Description of the task ::
Retype the material word for word.

[START Recorded information]

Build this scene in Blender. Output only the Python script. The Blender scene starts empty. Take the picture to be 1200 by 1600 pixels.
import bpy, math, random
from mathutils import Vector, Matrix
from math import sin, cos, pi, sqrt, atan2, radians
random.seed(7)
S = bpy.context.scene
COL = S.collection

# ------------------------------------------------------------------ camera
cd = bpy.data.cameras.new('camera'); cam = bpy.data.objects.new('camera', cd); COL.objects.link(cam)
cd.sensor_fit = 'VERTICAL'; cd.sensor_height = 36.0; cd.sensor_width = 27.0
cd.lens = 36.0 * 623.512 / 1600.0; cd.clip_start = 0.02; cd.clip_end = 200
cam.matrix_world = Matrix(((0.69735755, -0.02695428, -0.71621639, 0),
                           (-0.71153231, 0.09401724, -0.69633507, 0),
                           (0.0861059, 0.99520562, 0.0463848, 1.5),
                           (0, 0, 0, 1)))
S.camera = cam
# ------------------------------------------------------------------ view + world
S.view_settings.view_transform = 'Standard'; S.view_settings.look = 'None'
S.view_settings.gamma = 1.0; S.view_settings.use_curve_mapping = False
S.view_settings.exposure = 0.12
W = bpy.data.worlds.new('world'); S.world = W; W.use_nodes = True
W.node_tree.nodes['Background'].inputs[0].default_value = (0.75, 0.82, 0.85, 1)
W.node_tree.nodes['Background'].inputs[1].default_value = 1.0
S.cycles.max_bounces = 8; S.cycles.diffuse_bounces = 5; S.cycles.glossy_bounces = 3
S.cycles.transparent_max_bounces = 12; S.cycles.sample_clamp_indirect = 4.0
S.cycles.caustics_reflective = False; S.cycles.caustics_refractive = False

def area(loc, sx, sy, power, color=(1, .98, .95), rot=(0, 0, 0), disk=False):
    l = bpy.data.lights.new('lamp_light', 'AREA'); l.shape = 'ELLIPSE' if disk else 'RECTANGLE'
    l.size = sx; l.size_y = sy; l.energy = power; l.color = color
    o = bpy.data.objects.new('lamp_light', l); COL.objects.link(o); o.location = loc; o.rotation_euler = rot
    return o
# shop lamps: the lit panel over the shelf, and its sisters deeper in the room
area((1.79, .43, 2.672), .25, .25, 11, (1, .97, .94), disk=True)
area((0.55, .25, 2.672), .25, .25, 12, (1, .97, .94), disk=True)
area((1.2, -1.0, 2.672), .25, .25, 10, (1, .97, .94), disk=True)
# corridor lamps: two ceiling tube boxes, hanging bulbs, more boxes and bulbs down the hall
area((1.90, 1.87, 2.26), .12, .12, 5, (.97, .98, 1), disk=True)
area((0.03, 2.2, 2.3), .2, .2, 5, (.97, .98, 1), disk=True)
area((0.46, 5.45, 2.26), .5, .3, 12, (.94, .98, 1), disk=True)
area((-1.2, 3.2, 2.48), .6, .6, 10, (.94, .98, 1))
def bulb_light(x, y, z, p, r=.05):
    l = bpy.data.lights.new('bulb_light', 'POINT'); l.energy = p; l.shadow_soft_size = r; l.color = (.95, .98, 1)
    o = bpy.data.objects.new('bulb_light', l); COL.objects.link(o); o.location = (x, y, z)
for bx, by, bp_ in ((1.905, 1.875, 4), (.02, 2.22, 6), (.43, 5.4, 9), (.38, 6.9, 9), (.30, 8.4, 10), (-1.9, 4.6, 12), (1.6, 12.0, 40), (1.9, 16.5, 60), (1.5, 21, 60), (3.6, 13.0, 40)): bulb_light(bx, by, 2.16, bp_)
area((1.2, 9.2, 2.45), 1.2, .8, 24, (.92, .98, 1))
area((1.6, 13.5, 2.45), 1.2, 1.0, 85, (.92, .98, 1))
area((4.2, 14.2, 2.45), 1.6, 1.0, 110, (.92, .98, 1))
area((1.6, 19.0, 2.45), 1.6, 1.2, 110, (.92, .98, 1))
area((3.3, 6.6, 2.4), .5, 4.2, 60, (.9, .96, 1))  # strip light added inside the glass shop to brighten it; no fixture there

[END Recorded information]

Correct response ::
Build this scene in Blender. Output only the Python script. The Blender scene starts empty. Take the picture to be 1200 by 1600 pixels.
import bpy, math, random
from mathutils import Vector, Matrix
from math import sin, cos, pi, sqrt, atan2, radians
random.seed(7)
S = bpy.context.scene
COL = S.collection

# ------------------------------------------------------------------ camera
cd = bpy.data.cameras.new('camera'); cam = bpy.data.objects.new('camera', cd); COL.objects.link(cam)
cd.sensor_fit = 'VERTICAL'; cd.sensor_height = 36.0; cd.sensor_width = 27.0
cd.lens = 36.0 * 623.512 / 1600.0; cd.clip_start = 0.02; cd.clip_end = 200
cam.matrix_world = Matrix(((0.69735755, -0.02695428, -0.71621639, 0),
                           (-0.71153231, 0.09401724, -0.69633507, 0),
                           (0.0861059, 0.99520562, 0.0463848, 1.5),
                           (0, 0, 0, 1)))
S.camera = cam
# ------------------------------------------------------------------ view + world
S.view_settings.view_transform = 'Standard'; S.view_settings.look = 'None'
S.view_settings.gamma = 1.0; S.view_settings.use_curve_mapping = False
S.view_settings.exposure = 0.12
W = bpy.data.worlds.new('world'); S.world = W; W.use_nodes = True
W.node_tree.nodes['Background'].inputs[0].default_value = (0.75, 0.82, 0.85, 1)
W.node_tree.nodes['Background'].inputs[1].default_value = 1.0
S.cycles.max_bounces = 8; S.cycles.diffuse_bounces = 5; S.cycles.glossy_bounces = 3
S.cycles.transparent_max_bounces = 12; S.cycles.sample_clamp_indirect = 4.0
S.cycles.caustics_reflective = False; S.cycles.caustics_refractive = False

def area(loc, sx, sy, power, color=(1, .98, .95), rot=(0, 0, 0), disk=False):
    l = bpy.data.lights.new('lamp_light', 'AREA'); l.shape = 'ELLIPSE' if disk else 'RECTANGLE'
    l.size = sx; l.size_y = sy; l.energy = power; l.color = color
    o = bpy.data.objects.new('lamp_light', l); COL.objects.link(o); o.location = loc; o.rotation_euler = rot
    return o
# shop lamps: the lit panel over the shelf, and its sisters deeper in the room
area((1.79, .43, 2.672), .25, .25, 11, (1, .97, .94), disk=True)
area((0.55, .25, 2.672), .25, .25, 12, (1, .97, .94), disk=True)
area((1.2, -1.0, 2.672), .25, .25, 10, (1, .97, .94), disk=True)
# corridor lamps: two ceiling tube boxes, hanging bulbs, more boxes and bulbs down the hall
area((1.90, 1.87, 2.26), .12, .12, 5, (.97, .98, 1), disk=True)
area((0.03, 2.2, 2.3), .2, .2, 5, (.97, .98, 1), disk=True)
area((0.46, 5.45, 2.26), .5, .3, 12, (.94, .98, 1), disk=True)
area((-1.2, 3.2, 2.48), .6, .6, 10, (.94, .98, 1))
def bulb_light(x, y, z, p, r=.05):
    l = bpy.data.lights.new('bulb_light', 'POINT'); l.energy = p; l.shadow_soft_size = r; l.color = (.95, .98, 1)
    o = bpy.data.objects.new('bulb_light', l); COL.objects.link(o); o.location = (x, y, z)
for bx, by, bp_ in ((1.905, 1.875, 4), (.02, 2.22, 6), (.43, 5.4, 9), (.38, 6.9, 9), (.30, 8.4, 10), (-1.9, 4.6, 12), (1.6, 12.0, 40), (1.9, 16.5, 60), (1.5, 21, 60), (3.6, 13.0, 40)): bulb_light(bx, by, 2.16, bp_)
area((1.2, 9.2, 2.45), 1.2, .8, 24, (.92, .98, 1))
area((1.6, 13.5, 2.45), 1.2, 1.0, 85, (.92, .98, 1))
area((4.2, 14.2, 2.45), 1.6, 1.0, 110, (.92, .98, 1))
area((1.6, 19.0, 2.45), 1.6, 1.2, 110, (.92, .98, 1))
area((3.3, 6.6, 2.4), .5, 4.2, 60, (.9, .96, 1))  # strip light added inside the glass shop to brighten it; no fixture there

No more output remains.